Senate bans members, staff from prediction market trading
The Senate unanimously adopted a rule Thursday barring senators and staff from trading on prediction markets after a federal insider-trading prosecution tied to a Polymarket wager.
The Senate unanimously approved a change to chamber rules on Thursday that bans senators and Senate staff from trading on prediction markets that trade on political and world events.
The resolution will be enforced internally by the Senate and does not create a federal crime or require approval by the House or the president. Violations will be policed by members of the chamber under the new rule.
Senator Bernie Moreno wrote on X that “Serving in Congress is an honor, not a side business,” adding that “Americans deserve to know that their leaders are here for the right reason.”
Lawmakers acted after several instances in which anonymous bettors made profitable trades shortly before major announcements and after federal prosecutors charged a member of the U.S. military in an insider-trading case. Prosecutors last week charged U.S. Army Special Forces Master Sergeant Gannon Ken Van Dyke with insider trading tied to the removal of Venezuelan President Nicolás Maduro. Authorities allege Van Dyke used nonpublic operational knowledge to place bets on Polymarket. A civil complaint from the Commodity Futures Trading Commission says he made more than $404,000 in illicit gains.
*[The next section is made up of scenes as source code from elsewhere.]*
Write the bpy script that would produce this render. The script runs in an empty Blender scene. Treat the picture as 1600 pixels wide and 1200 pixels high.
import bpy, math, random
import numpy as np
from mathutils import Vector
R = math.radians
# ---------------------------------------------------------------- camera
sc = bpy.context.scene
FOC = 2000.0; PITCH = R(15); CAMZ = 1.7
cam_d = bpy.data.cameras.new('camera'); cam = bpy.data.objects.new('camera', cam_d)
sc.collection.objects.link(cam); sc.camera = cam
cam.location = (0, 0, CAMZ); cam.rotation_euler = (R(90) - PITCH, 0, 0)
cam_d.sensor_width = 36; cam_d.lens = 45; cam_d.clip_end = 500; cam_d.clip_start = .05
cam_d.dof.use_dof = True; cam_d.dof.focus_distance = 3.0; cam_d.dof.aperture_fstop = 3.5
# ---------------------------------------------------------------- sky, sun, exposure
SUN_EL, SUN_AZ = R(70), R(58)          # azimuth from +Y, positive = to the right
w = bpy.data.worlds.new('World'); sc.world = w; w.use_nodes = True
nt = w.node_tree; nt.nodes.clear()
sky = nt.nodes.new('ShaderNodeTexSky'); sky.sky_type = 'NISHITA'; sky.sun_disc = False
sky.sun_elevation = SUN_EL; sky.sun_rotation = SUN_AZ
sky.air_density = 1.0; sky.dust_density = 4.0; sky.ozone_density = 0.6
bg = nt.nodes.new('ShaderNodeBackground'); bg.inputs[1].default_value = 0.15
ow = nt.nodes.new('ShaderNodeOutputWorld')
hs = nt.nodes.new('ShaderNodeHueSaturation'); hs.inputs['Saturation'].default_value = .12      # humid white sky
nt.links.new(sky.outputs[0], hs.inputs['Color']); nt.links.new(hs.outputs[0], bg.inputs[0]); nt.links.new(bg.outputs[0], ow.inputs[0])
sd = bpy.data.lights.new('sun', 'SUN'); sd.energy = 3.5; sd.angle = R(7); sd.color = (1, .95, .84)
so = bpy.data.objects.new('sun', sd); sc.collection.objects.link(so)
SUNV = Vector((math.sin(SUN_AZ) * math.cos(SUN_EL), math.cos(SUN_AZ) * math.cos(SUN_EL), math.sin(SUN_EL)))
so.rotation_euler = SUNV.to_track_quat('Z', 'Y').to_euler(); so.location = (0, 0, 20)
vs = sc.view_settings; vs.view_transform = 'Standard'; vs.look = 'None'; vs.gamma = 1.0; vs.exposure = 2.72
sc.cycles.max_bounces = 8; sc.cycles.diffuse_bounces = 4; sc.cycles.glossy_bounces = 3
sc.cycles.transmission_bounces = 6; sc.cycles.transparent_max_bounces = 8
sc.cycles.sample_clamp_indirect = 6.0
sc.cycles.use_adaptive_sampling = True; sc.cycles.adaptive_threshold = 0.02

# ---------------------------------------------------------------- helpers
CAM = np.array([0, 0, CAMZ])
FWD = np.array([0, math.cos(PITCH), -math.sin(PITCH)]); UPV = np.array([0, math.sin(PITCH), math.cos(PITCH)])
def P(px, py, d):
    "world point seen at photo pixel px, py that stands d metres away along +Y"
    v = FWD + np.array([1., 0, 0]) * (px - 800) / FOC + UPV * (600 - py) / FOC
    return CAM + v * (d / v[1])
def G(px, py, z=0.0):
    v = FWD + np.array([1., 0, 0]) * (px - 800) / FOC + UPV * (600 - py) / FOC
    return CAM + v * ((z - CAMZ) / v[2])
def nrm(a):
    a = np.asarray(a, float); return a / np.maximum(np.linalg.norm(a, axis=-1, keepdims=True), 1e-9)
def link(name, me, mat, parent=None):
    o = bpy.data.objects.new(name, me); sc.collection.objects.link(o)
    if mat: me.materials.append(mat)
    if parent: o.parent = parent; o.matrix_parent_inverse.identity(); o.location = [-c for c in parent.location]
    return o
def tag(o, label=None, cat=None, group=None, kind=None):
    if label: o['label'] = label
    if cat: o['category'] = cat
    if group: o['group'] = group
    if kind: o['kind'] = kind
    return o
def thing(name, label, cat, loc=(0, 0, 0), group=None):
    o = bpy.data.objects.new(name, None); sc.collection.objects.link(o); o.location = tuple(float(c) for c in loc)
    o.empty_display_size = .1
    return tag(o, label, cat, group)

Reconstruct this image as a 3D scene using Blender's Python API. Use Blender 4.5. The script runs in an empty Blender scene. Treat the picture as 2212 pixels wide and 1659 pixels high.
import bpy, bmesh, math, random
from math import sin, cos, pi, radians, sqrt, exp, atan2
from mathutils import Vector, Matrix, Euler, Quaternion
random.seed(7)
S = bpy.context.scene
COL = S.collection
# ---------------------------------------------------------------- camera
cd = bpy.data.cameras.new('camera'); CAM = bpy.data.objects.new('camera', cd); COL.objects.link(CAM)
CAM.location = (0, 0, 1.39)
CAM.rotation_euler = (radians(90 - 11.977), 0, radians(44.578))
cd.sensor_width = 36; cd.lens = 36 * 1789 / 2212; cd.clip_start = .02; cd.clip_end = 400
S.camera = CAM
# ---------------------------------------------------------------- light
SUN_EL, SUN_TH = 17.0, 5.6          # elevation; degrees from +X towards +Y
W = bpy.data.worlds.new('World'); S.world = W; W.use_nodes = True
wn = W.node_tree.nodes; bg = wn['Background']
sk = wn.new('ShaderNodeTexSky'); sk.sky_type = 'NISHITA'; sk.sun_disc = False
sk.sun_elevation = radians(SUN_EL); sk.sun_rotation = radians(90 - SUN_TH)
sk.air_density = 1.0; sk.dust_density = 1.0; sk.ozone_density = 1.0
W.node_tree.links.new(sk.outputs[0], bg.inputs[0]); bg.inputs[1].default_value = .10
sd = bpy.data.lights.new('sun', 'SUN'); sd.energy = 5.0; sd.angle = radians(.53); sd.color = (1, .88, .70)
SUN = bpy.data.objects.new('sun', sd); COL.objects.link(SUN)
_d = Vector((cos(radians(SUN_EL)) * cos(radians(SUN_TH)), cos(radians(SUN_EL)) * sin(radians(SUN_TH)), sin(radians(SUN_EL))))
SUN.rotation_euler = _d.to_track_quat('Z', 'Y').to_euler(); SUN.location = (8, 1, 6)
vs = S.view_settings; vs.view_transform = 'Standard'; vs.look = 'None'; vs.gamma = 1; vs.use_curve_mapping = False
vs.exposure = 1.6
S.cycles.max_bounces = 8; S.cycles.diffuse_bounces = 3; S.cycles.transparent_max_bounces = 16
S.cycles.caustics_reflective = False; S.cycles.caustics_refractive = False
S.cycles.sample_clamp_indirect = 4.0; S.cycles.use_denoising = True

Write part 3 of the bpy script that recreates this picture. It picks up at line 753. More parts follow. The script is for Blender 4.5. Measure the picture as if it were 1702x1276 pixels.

Members of Congress have introduced bills that would place broader limits on prediction-market trading. Representative Ritchie Torres filed the Public Integrity in Financial Prediction Markets Act of 2026 to bar federal officials from trading on these platforms. Senators Jeff Merkley and Amy Klobuchar proposed legislation to prohibit senior executive-branch officials from such trades. A bipartisan House proposal from Representatives Blake Moore and Salud Carbajal targets insider trading tied to sensitive military information and democratic processes. Other measures seek to ban markets tied to sports betting or outcomes such as terrorism, assassination, war or the death of an individual.
States and employers have issued similar restrictions. Illinois Governor J.B. Pritzker ordered state employees not to use insider information for prediction-market wagers, and several organizations have put limits on staff participation in these markets.
Polymarket deputy chief legal officer Olivia Chalos wrote on X that the platform “operates in full compliance with applicable law, and our insider trading rules are the exact lines that the CFTC and courts draw for derivatives markets,” and said the company shares a commitment to national security and market integrity. Senator Richard Blumenthal criticized Polymarket for permitting markets tied to national security events and cited a market that allowed bets on the rescue of a U.S. service member in Iran.
The Senate change creates an internal restriction on members and staff while Congress considers whether to enact broader federal rules that would create enforceable prohibitions beyond the chamber’s authority.